Beades doing his thing

The complainants were understood to be adults who claimed they were abused by the man when they were children. Some of the allegations dated back more than 30 years and are alleged to have occurred in a school. Donegan claimed it was unfair to continue the proceedings having regard to delay in making complaints, his age, the availability of witnesses and material evidence, the generalised nature of the allegations and previous adverse media publicity. In March 2000 Paddy MacEntee SC told Judge Kelly the State had accepted there was no issue to be determined and the prosecution would not be pursued. An affidavit on behalf of the DPP stated that, in the light of a psychologist’s report, the DPP had decided the former politician was not in a position to stand trial due to his deteriorating mental condition.
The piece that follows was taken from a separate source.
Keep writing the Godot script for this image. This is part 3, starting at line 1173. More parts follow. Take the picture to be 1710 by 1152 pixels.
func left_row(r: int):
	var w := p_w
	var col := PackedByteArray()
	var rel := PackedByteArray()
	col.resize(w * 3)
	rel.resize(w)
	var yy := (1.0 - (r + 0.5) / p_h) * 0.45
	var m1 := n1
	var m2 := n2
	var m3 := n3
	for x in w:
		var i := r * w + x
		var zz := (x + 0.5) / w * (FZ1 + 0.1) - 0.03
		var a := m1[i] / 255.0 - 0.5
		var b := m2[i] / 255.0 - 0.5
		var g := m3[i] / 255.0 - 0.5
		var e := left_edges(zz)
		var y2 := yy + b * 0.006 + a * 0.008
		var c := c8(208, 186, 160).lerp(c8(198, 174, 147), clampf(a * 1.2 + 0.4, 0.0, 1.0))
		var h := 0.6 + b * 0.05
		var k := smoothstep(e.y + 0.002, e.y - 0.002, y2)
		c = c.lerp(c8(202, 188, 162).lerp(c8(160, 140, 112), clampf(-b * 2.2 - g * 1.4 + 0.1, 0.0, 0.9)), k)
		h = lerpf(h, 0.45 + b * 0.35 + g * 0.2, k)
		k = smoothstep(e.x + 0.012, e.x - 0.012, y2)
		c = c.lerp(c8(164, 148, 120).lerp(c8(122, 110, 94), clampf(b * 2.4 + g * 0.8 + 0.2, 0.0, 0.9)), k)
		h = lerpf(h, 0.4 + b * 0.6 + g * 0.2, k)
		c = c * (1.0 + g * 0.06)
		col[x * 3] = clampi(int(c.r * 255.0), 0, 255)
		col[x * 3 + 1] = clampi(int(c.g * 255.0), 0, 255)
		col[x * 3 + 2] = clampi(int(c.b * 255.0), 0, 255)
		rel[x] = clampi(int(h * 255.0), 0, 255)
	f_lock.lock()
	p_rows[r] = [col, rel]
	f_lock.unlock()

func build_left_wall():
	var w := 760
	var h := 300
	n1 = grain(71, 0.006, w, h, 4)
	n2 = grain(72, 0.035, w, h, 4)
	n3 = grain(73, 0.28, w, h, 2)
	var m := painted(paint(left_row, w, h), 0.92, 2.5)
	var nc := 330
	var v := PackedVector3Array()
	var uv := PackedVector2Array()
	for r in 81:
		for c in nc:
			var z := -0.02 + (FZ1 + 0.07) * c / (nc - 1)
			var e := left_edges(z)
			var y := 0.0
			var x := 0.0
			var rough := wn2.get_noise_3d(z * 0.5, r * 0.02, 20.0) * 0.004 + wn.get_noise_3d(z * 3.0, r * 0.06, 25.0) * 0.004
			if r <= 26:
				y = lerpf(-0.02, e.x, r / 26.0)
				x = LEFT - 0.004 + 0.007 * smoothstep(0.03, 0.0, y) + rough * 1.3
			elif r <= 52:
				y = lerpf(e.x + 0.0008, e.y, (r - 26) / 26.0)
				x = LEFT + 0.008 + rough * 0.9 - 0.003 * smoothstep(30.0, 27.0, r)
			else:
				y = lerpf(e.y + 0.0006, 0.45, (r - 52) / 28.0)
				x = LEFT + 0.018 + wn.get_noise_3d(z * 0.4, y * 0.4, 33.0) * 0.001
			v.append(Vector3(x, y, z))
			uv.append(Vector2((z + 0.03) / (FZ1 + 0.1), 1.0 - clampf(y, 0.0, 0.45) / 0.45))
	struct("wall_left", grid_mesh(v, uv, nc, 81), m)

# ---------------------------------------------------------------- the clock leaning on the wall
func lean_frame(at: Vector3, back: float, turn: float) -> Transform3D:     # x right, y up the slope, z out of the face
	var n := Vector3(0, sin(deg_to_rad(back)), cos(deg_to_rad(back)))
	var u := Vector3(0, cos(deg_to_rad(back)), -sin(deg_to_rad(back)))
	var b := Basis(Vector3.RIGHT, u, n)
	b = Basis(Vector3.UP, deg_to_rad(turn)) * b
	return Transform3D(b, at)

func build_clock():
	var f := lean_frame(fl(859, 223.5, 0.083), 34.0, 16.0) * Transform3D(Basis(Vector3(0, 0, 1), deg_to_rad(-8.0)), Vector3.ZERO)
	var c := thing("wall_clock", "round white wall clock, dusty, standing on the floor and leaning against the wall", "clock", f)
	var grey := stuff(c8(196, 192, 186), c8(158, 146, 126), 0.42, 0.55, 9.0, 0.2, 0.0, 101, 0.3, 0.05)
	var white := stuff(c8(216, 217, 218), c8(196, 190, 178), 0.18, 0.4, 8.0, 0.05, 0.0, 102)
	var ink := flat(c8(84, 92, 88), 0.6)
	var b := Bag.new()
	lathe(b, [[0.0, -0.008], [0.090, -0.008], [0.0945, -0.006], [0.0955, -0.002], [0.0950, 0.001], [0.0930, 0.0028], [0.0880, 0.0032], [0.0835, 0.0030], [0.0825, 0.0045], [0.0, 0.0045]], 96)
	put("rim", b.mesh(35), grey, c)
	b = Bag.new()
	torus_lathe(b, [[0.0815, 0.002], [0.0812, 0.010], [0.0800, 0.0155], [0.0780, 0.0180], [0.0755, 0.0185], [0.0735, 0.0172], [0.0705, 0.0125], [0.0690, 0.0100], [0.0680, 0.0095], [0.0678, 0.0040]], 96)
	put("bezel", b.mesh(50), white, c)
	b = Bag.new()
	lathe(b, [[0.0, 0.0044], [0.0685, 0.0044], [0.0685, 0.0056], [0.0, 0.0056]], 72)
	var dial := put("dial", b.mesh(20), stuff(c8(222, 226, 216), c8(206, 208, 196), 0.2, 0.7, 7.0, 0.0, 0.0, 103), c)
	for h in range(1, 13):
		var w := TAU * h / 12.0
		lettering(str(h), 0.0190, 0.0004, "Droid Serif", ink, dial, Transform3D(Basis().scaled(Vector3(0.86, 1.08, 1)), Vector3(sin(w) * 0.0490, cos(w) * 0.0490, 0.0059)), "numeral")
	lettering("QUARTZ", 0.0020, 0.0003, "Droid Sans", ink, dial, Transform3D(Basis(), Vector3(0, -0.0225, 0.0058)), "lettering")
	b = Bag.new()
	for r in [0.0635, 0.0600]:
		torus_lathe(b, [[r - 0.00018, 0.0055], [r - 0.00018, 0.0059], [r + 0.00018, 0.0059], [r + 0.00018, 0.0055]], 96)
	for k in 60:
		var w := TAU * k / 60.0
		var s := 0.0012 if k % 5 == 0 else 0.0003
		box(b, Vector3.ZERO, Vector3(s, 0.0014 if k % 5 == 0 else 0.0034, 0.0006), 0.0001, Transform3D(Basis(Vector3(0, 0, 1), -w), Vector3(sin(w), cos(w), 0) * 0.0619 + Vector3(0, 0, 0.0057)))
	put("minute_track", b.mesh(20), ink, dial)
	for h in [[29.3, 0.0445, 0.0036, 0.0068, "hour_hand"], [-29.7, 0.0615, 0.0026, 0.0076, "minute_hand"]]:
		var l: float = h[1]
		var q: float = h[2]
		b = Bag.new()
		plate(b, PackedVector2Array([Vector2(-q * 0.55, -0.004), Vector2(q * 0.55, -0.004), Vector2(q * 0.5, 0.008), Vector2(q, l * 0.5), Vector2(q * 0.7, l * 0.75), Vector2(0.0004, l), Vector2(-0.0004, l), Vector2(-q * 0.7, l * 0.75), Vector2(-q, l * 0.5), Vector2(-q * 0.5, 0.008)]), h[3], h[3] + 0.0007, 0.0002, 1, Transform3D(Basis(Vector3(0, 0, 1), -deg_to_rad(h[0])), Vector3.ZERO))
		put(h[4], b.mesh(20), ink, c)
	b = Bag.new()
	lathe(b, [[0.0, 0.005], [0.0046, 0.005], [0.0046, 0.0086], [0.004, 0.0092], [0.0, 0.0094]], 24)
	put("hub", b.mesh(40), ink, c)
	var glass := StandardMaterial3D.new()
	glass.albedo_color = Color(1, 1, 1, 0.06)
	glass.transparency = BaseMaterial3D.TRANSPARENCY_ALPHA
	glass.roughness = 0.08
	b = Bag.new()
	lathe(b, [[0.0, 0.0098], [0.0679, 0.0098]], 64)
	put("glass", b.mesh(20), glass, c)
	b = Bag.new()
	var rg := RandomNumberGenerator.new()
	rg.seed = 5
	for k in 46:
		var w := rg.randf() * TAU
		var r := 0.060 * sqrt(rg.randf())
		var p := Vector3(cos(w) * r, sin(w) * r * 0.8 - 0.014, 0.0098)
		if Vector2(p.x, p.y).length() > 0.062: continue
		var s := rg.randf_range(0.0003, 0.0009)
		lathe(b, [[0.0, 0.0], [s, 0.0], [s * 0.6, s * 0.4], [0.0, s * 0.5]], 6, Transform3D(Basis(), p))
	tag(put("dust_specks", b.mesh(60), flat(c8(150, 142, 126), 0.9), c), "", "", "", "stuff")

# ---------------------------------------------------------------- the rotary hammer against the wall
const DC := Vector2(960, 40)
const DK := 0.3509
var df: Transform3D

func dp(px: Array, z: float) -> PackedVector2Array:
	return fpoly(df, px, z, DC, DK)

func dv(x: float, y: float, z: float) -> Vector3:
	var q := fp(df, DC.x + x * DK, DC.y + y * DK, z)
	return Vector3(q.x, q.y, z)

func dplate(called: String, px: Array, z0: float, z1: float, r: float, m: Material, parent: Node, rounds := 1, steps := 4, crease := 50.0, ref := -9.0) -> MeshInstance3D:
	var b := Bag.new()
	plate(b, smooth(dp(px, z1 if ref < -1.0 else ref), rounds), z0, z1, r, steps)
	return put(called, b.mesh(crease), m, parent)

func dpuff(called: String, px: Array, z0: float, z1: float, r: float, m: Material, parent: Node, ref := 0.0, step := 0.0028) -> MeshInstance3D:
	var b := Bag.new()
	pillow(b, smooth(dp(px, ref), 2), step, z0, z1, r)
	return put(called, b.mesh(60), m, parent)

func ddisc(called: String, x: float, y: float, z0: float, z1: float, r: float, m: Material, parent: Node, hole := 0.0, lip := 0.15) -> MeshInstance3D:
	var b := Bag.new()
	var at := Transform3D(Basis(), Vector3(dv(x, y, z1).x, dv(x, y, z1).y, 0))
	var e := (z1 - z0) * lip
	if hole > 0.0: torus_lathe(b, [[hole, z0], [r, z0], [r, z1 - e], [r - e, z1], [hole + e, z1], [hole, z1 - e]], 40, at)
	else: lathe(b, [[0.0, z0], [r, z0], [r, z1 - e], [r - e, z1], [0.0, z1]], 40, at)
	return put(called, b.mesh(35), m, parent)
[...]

Beades has been pursuing a vendetta against Peter Kelly. In 2016 Judge Robert Haughton granted a preliminary application by the State to dismiss Beades’ case challenging the Government’s decision to nominate Kelly as President of the High Court as bound to fail; disclosing no reasonable cause of action; frivolous and vexatious and/or an abuse of process. Judge Haughton said a finding of improper purpose was borne out by Beades’ attempts to “read into the record” his allegations of unsuitability against Judge Kelly, which were “no more than allegations”, and by Beades’ statement that he had alerted the press to his case. In the Commercial Court in 2010, Peter Kelly ruled a receiver appointed by ACC Bank was entitled to orders for possession of certain premises in Richmond Road, Fairview, Dublin, against Fairlee Properties Ltd over non-payment of a €1.5m debt. Beades was a director of Fairlee and asked for a stay on the order, but the judge again told him he had no entitlement to appear on behalf of Fairlee. “You owe €1.5m to the bank and that is the reality of the situation and the sooner you face up to that the better”, the highly- judge told him. Apparently he still hasn’t.

 

Bankster

US media are reporting that Wilbur Ross, Trump’s Commerce Secretary, is in trouble for insider trading. A report commissioned by MEP Luke Ming Flanagan for the European Parliament, which got little traction in Ireland, alleges Ross got insider access to the accounts of Bank of Ireland which showed they were using pre-bust valuations of properties to inflate their loan book. He then sold the shares – at a half-billion euro profit – before this became public.